I'm with Chris.
I don't think a double standard will help our class at all.
A lot of us like to sail in distance and one-design events. A double standard would make us feel like we have to have two sets of sails for the different events. Then you've just doubled my cost in sails.
If it's open for one it should be open for all in my opinion.
Now as for opening up the sails. Unless you are personally willing to come and measure all the sails for distance and National events then I don't think you need to push for opening up the sail plan. I tried to get sails measured for our F18's here at Carlyle. Nobody was interested in taking the time away from the beer truck to measure sails. We don't have the commitment or knowledge in the fleet. Ok so a few people do have the knowledge but they would rather drink beer. Measuring sails is a bit of a pain and if you've never done it then don't say it isn't. It takes time to get it right. Sailmakers make mistakes and then they have to be fixed before the regatta. It's a big pain. We use to do it in the P19's so I have some experience here.
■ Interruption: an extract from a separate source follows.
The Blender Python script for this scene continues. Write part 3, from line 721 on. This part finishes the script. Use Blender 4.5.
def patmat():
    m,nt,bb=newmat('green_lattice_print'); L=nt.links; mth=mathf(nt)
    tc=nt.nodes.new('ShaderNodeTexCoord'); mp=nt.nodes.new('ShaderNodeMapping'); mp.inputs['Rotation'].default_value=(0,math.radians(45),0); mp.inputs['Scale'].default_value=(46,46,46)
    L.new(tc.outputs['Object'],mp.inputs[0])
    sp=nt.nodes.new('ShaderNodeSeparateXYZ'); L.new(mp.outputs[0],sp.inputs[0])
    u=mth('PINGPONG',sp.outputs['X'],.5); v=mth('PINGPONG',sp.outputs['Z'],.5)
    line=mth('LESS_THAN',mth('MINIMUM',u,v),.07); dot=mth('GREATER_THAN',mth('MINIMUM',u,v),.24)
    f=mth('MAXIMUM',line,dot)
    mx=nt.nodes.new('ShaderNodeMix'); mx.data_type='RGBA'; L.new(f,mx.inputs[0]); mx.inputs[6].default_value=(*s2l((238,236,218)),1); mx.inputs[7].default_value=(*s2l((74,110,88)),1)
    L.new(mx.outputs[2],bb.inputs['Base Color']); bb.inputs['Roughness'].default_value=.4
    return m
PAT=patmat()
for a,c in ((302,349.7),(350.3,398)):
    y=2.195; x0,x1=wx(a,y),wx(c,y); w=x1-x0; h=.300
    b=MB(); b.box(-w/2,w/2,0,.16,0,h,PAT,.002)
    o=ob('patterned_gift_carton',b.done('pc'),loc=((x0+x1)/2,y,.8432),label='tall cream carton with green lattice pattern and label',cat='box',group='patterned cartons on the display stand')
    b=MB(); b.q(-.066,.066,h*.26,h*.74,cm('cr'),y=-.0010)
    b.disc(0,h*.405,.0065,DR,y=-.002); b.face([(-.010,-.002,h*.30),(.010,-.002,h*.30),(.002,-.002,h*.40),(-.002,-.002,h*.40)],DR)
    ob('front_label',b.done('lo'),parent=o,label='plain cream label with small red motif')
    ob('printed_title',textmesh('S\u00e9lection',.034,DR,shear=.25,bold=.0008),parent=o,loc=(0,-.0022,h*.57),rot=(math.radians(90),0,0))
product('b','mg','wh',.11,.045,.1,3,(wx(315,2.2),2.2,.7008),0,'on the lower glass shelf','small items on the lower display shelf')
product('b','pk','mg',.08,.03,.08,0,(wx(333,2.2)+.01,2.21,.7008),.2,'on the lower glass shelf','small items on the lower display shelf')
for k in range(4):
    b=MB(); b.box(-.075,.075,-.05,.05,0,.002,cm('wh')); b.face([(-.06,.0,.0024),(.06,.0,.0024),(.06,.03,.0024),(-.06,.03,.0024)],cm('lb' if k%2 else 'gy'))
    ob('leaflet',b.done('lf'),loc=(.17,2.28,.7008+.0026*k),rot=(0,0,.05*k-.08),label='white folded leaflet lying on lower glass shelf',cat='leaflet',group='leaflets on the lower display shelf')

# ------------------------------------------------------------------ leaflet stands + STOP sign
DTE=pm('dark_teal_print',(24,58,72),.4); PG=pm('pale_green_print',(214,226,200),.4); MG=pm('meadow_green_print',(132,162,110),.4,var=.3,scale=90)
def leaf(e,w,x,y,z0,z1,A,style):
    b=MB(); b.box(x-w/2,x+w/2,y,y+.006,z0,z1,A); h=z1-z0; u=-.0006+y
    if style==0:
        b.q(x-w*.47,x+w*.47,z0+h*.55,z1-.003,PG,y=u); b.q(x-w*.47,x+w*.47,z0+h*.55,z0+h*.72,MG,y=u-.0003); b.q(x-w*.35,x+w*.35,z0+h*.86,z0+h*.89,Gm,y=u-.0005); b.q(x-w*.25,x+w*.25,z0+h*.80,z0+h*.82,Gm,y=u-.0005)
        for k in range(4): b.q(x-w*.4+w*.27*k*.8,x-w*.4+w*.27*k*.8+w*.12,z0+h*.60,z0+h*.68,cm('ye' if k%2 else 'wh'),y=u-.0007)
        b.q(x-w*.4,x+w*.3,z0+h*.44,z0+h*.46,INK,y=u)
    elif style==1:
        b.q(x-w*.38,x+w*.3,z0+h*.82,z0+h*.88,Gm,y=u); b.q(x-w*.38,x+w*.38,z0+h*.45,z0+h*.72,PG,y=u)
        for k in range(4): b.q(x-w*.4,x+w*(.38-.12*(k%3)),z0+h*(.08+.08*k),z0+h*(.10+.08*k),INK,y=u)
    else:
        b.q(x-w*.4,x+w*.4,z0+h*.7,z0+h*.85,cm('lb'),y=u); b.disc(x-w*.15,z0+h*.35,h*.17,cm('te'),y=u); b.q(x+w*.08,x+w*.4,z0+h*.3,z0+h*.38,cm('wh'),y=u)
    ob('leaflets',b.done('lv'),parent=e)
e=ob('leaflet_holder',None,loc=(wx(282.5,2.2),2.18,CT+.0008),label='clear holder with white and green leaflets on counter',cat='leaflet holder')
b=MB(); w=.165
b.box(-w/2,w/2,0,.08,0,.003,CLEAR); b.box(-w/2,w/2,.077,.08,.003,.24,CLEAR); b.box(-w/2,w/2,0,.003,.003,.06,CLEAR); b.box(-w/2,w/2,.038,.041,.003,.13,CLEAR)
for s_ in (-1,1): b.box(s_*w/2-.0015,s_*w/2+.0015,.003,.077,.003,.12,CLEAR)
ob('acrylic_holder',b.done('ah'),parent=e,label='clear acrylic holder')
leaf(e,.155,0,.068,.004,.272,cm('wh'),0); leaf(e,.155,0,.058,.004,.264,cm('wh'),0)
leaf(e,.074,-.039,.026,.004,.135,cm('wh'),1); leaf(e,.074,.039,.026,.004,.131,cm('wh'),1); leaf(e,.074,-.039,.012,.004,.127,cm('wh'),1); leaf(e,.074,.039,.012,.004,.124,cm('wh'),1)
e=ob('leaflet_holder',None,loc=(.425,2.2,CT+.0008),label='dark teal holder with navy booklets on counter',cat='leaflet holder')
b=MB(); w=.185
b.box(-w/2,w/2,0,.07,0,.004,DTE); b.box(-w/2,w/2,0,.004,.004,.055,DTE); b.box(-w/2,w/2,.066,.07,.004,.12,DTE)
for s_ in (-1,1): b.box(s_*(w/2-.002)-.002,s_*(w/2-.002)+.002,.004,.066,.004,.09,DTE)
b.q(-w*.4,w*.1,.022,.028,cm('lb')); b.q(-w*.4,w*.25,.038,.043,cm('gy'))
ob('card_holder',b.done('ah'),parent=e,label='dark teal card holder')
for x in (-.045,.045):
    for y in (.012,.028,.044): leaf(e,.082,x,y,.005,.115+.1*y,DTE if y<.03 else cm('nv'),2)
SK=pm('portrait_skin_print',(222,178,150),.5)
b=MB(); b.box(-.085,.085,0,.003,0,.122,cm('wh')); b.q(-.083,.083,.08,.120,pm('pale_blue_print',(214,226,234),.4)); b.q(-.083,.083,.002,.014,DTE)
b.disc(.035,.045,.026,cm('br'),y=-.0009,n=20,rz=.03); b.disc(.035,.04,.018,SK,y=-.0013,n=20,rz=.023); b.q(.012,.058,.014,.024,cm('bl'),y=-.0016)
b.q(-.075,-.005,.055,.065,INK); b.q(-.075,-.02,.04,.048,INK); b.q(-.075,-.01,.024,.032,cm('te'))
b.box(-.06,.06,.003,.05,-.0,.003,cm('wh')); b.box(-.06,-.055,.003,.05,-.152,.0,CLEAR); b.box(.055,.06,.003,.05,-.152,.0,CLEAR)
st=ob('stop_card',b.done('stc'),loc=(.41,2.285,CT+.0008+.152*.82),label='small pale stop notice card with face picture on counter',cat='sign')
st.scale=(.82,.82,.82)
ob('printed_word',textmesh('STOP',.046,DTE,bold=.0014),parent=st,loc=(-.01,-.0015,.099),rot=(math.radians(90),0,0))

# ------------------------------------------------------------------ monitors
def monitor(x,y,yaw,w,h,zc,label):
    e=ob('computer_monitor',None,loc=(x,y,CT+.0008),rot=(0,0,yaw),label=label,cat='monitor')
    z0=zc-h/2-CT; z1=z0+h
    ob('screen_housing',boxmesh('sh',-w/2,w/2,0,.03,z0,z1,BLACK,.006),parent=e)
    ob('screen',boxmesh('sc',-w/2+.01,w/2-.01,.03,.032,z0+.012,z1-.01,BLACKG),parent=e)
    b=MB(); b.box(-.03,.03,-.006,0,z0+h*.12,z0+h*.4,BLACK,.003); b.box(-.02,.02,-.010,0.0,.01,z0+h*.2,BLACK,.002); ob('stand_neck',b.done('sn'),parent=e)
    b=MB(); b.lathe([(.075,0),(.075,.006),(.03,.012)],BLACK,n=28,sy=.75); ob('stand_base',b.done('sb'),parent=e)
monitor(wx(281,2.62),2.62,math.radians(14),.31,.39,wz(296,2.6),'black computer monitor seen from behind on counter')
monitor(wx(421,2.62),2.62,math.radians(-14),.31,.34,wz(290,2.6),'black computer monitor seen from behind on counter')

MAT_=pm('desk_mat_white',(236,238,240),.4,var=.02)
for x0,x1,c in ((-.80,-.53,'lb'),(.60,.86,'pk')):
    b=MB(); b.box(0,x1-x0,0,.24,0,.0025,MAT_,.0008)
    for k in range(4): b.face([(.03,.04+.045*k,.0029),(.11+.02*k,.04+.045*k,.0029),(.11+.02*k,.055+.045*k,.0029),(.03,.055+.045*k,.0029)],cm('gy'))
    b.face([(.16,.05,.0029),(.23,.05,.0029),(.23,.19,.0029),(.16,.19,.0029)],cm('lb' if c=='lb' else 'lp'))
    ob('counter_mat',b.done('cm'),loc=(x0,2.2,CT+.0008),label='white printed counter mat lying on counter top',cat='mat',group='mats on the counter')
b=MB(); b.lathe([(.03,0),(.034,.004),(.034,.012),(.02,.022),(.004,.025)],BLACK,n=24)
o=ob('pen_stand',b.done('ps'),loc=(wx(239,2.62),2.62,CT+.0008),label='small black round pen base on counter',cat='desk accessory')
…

So let's not jump the gun here. Of course anyone is able to buy a set of sails from anyone they want and race open class. I think Mark Smith did this. I haven't heard that his new set is any faster than the stock EP's. The only place that we still sail one-design is at Nationals and Tybee that I know of.
I don't like the idea of an arms race. I don't have a problem with an announced plan for EP to update his sails on a 3 year program of some kind. It would be good for EP and get the sailors an updated sail plan. Of course, EP would have to be willing to work on the cut which I'm sure wouldn't be a problem.
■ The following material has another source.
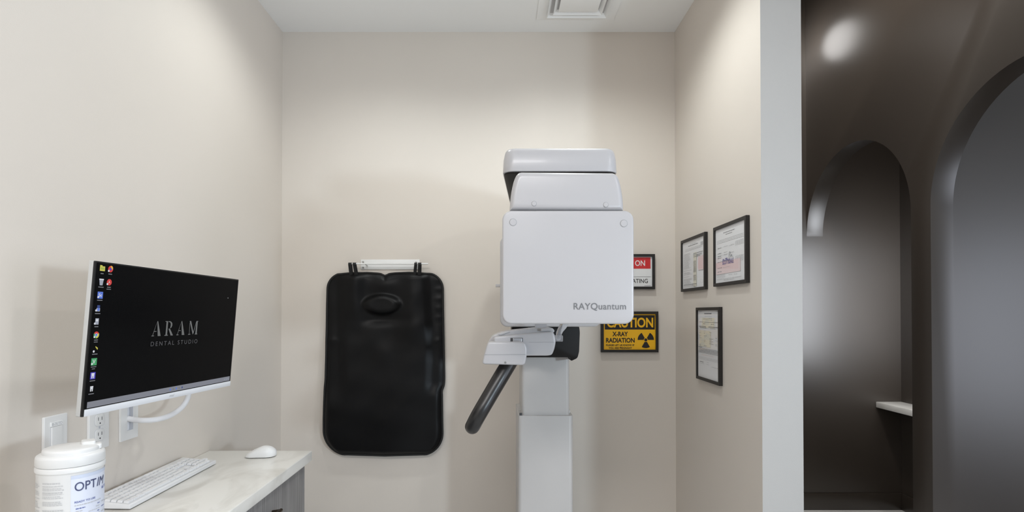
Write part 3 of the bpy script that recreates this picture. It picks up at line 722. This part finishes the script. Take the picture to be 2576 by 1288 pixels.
u, v = pos[6]; sp([(u, v + S * .9), (u + S, v + S * .3), (u + S * .9, v - S * .3), (u + S * .1, v + S * .5)], 2); sdisc(u - S * .5, v - S * .7, .0024, 8); cap_(u, v)
u, v = pos[7]; sr(u - S * 1.1, u + S * 1.1, v - S * 1.1, v + S * 1.1, 9); st('V', u - S * .55, u + S * .55, v - S * .6, v + S * .7, 8, .02); shortcut(u, v); cap_(u, v); sr(u - .004, u + .004, v - S - .0085, v - S - .007, 12)
def tooth(u, v, mi):
    sp([(u - S * .6, v + S * .8), (u + S * .6, v + S * .8), (u + S * .55, v + S * .1), (u + S * .5, v - S * .8), (u + S * .15, v - S * .8), (u + S * .1, v - S * .1), (u - S * .1, v - S * .1), (u - S * .15, v - S * .8), (u - S * .5, v - S * .8), (u - S * .55, v + S * .1)], mi)
u, v = pos[8]; sr(u - S, u + S, v - S * 1.05, v + S * 1.05, 10); tooth(u, v, 8); cap_(u, v)
u, v = pos[9]; tooth(u, v, 8); cap_(u, v)
u, v = px2uv(276.5, 677); sdisc(u, v, S, 3); sdisc(u + S * .2, v + S * .3, S * .75, 4, -40, 120); sp([(u + S * .1, v + S * 1.1), (u + S * .9, v + S * .4), (u + S * .5, v)], 2); sdisc(u, v, S * .4, 10); shortcut(u, v); cap_(u, v, .010)
u, v = px2uv(273, 710); sdisc(u, v, S, 3)
for a in (90, 215, 325): sp([(u - .001, v), (u + .001, v), (u + S * .6 * math.cos(math.radians(a)), v + S * .6 * math.sin(math.radians(a)))], 8)
shortcut(u, v); cap_(u, v, .010); sr(u - .006, u + .006, v - S - .0085, v - S - .007, 12)
u, v = px2uv(572, 749.5); sdisc(u, v, .0012, 8)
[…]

I don't want to show up at a Nationals to find out that there is a new cut someone is "trying out". That would piss me off. I'd probably dump the boat if that crap started happening. Nothing pisses me off more than to work all year to be ready for a Nationals only to find out that you have brought a knife to a gun fight.
Mike, that's not quite a fair statement about "rather drink beer". I was there and after I walked the two guys (who had never measured a sail) through measuring a set of sails, they realized they didn't have the resources needed to measure every boat there. It's a very time consuming labor intensive process that is regularly underestimated and you can't expect someone to start measuring at a 40 or 50 boat event without significant planning, prior training, space allocation, and tools (including a computer).
Measuring sails (and I mean REALLY measuring them like you have to do with F18 - not just laying them over a template) is a very time consuming process. With some light assistance, it takes me about an hour to do an F18 main, jib, and spinnaker (I could probably work it down to 30 minutes with some practice and a trained assistant...I could probably get it under 20 minutes per set with some jigs and fixtures and several spare hands). Multiply that by 50 boats and you're talking about quite an undertaking.